Some of that sort of thing is done in the name of appealing to a larger audience. Most ordinary people are not turned on by the idea of fighting baddies while in tights. This is not to say that it isn't cool or fun, because we all know it is. But it doesn't play in Peoria.

For a contrasting view on whether or not appealing to a larger audience even makes sense, you can check out Dave Rickey's latest column:

http://www.skotos.net/articles/engines21.phtml

Some of it is done in order to round out a larger system (e.g., I don't think anyone was actually aiming to have a milking simulation--rather, they were aiming to have a crafting track for cooking, and milking ended up being not only a logical necessity, but worse, one that got forgotten and that players rightfully bitched needed to be added).

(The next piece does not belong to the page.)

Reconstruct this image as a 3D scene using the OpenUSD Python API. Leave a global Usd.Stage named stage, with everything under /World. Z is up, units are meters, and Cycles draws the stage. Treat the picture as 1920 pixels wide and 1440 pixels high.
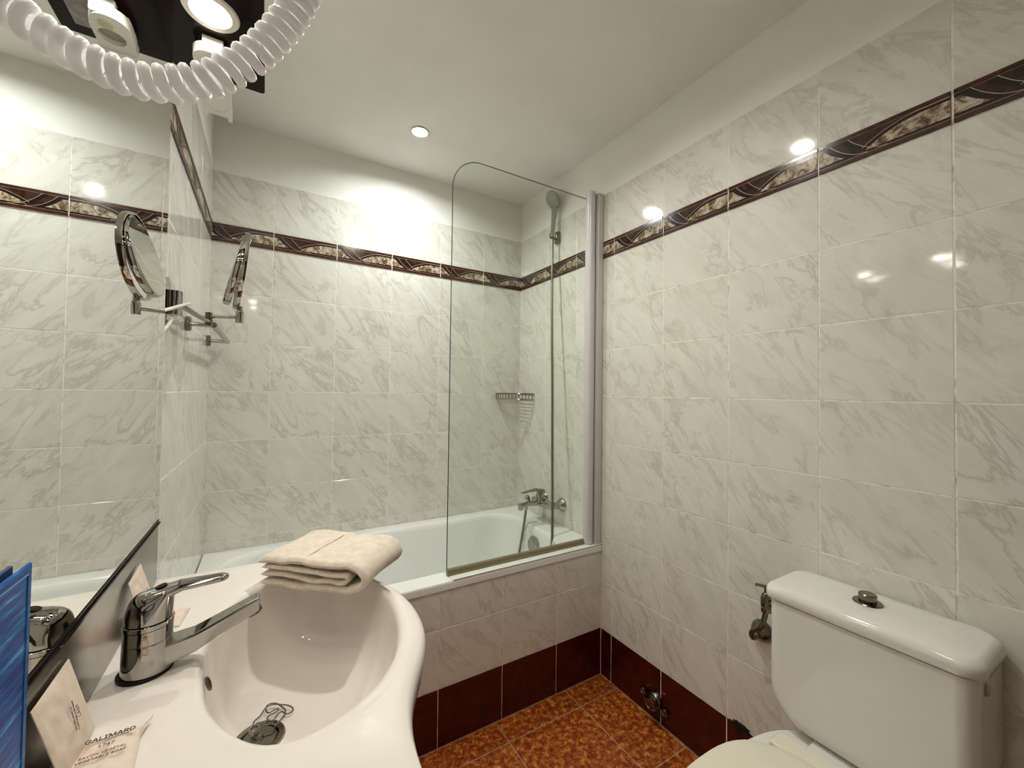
import math
import numpy as np
import trimesh
import manifold3d as m3
from shapely.geometry import Polygon, LineString, Point, box as sbox
from shapely.ops import unary_union
from scipy.interpolate import CubicSpline
from pxr import Usd, UsdGeom, UsdLux, Gf, Sdf
import usdkit
import meshkit

stage = Usd.Stage.CreateInMemory()
UsdGeom.SetStageUpAxis(stage, "Z")
UsdGeom.SetStageMetersPerUnit(stage, 1.0)
UsdGeom.Xform.Define(stage, "/World")
UsdGeom.Scope.Define(stage, "/World/Looks")
rng = np.random.default_rng(7)

# ------------------------------------------------------------------ camera, light levels, exposure
CAM = np.array([-1.25971, -2.00720, 1.20692])
RIGHT = np.array([0.85662055, -0.51578287, 0.01301046])
FWD = np.array([0.5154888, 0.85665019, 0.02053652])
UP = np.array([-0.0217378, -0.01088525, 0.99970445])
camera = UsdGeom.Camera.Define(stage, "/World/camera")
mat4 = Gf.Matrix4d(*RIGHT, 0, *UP, 0, *(-FWD), 0, *CAM, 1)
camera.AddTransformOp().Set(mat4)
camera.CreateHorizontalApertureAttr(36.0)
camera.CreateVerticalApertureAttr(27.0)
camera.CreateFocalLengthAttr(764.06 / 1920 * 36.0)
camera.CreateClippingRangeAttr((0.02, 100.0))
camera.CreateExposureAttr(1.43)

L_TUB = 385.0       # downlight over the bath (radiance of its lens)
L_ROOM = 390.0      # downlight in the middle of the ceiling
L_SPOT = 40.0      # the two spots under the black shelf and the unseen third added as fill
C_TUB = (0.94, 1.0, 0.97)
C_ROOM = (1.0, 0.965, 0.885)
C_SPOT = (1.0, 0.915, 0.81)

# ------------------------------------------------------------------ scene helpers
_used = {}


def numbered(parent, name):
    k = (parent, name)
    n = _used.get(k, 0)
    _used[k] = n + 1
    return name if n == 0 else f"{name}_{n:03d}"


class Node:
    def __init__(self, path, base=(0, 0, 0)):
        self.path, self.base = path, np.asarray(base, float)


def setdata(prim, label=None, cat=None, group=None, kind=None):
    for k, v in (("label", label), ("category", cat), ("group", group), ("kind", kind)):
        if v:
            prim.SetCustomDataByKey(k, v)


def thing(name, label, cat, base=(0, 0, 0), group=None, kind=None):
    p = "/World/" + numbered("/World", name)
    x = UsdGeom.Xform.Define(stage, p)
    x.AddTranslateOp().Set(Gf.Vec3d(*map(float, base)))
    setdata(x.GetPrim(), label, cat, group, kind)
    return Node(p, base)


def struct(name, label=None, kind="structure"):
    p = "/World/" + numbered("/World", name)
    x = UsdGeom.Xform.Define(stage, p)
    setdata(x.GetPrim(), label, None, None, kind)
    return Node(p)


def part(parent, name, mesh, mat, smooth=False, label=None, kind=None):
    """A mesh in world coordinates under parent."""
    p = parent.path + "/" + numbered(parent.path, name)
    v, f, n = meshkit.arrays(mesh, smooth)
    usdkit_mesh(p, v - parent.base, f, n, mat)
    setdata(stage.GetPrimAtPath(p), label, None, None, kind)
    return Node(p, parent.base)


def usdkit_mesh(p, v, f, n, mat):
    from pxr import Vt, UsdShade
    m = UsdGeom.Mesh.Define(stage, p)
    m.CreatePointsAttr(Vt.Vec3fArray.FromNumpy(np.ascontiguousarray(v, np.float32)))
    m.CreateFaceVertexCountsAttr(Vt.IntArray.FromNumpy(np.full(len(f), 3, np.int32)))
    m.CreateFaceVertexIndicesAttr(Vt.IntArray.FromNumpy(np.ascontiguousarray(f, np.int32).ravel()))
    m.CreateSubdivisionSchemeAttr("none")
    if n is not None:
        m.CreateNormalsAttr(Vt.Vec3fArray.FromNumpy(np.ascontiguousarray(n, np.float32)))
        m.SetNormalsInterpolation("vertex")
    UsdShade.MaterialBindingAPI.Apply(m.GetPrim()).Bind(mat)
    return m


def tm(v, f):
    return trimesh.Trimesh(np.asarray(v, float), np.asarray(f, int), process=False)


def cat(*ms):
    return trimesh.util.concatenate([m if isinstance(m, trimesh.Trimesh) else man2t(m) for m in ms])


def man2t(m):
    x = m.to_mesh()
    return tm(x.vert_properties[:, :3], x.tri_verts)


def abox(x0, x1, y0, y1, z0, z1):
    m = trimesh.creation.box((abs(x1 - x0), abs(y1 - y0), abs(z1 - z0)))
    m.apply_translation(((x0 + x1) / 2, (y0 + y1) / 2, (z0 + z1) / 2))
    return m


def hull(points):
    return man2t(m3.Manifold.hull_points(np.asarray(points, float)))


def sph_pts(c, r, n=12):
    """Points on an ellipsoid; r a number or three."""
    u = np.linspace(0, 2 * np.pi, n, endpoint=False)
    out = []
    for t in np.linspace(-np.pi / 2, np.pi / 2, n // 2 + 1):
        for a in u:
            out.append((math.cos(t) * math.cos(a), math.cos(t) * math.sin(a), math.sin(t)))
    return np.asarray(c, float) + np.array(out) * np.asarray(r, float)


def rbox(x0, x1, y0, y1, z0, z1, r, n=12):
    pts = [sph_pts((x, y, z), r, n) for x in (x0 + r, x1 - r) for y in (y0 + r, y1 - r) for z in (z0 + r, z1 - r)]
    return hull(np.vstack(pts))


def cbox(x0, x1, y0, y1, z0, z1, c):
    """A box with chamfered edges."""
    pts = []
    for sx, a, b in ((0, x0, x1),):
        pass
    for x in (x0, x1):
        for y in (y0 + c, y1 - c):
            for z in (z0 + c, z1 - c):
                pts.append((x, y, z))
    for y in (y0, y1):
        for x in (x0 + c, x1 - c):
            for z in (z0 + c, z1 - c):
                pts.append((x, y, z))
    for z in (z0, z1):
        for x in (x0 + c, x1 - c):
            for y in (y0 + c, y1 - c):
                pts.append((x, y, z))
    return hull(pts)


def frame(d):
    d = np.asarray(d, float) / np.linalg.norm(d)
    a = np.cross(d, (0, 0, 1.0) if abs(d[2]) < 0.9 else (1.0, 0, 0))
    a /= np.linalg.norm(a)
    return a, np.cross(d, a), d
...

Now, both those cases taken as given, yes, often innovations are done poorly the first time. Sometimes they turn out to be things that will become part of the accepted minimum feature set for games (crafting, housing) and sometimes, they don't go anywhere. Most often, they fall in between, as is the case with say, dancing or musicianship, which aren't anywhere near realizing their potential, but which are also one of the thigns that most make genre newcomers (and women, especially) get excited about the game. Neither AO nor SWG has fully managed to deliver on dancing, but I still think that eventually, it's going to become something very cool.

Now, yes, you could leave it out, but then no progress will be made on it. Or we could try the dancing-only game--but if it's a feature like dancing that is unlikely to sustain a game all by itself, that's not likely to happen either.

So what way IS there to try out something new like that?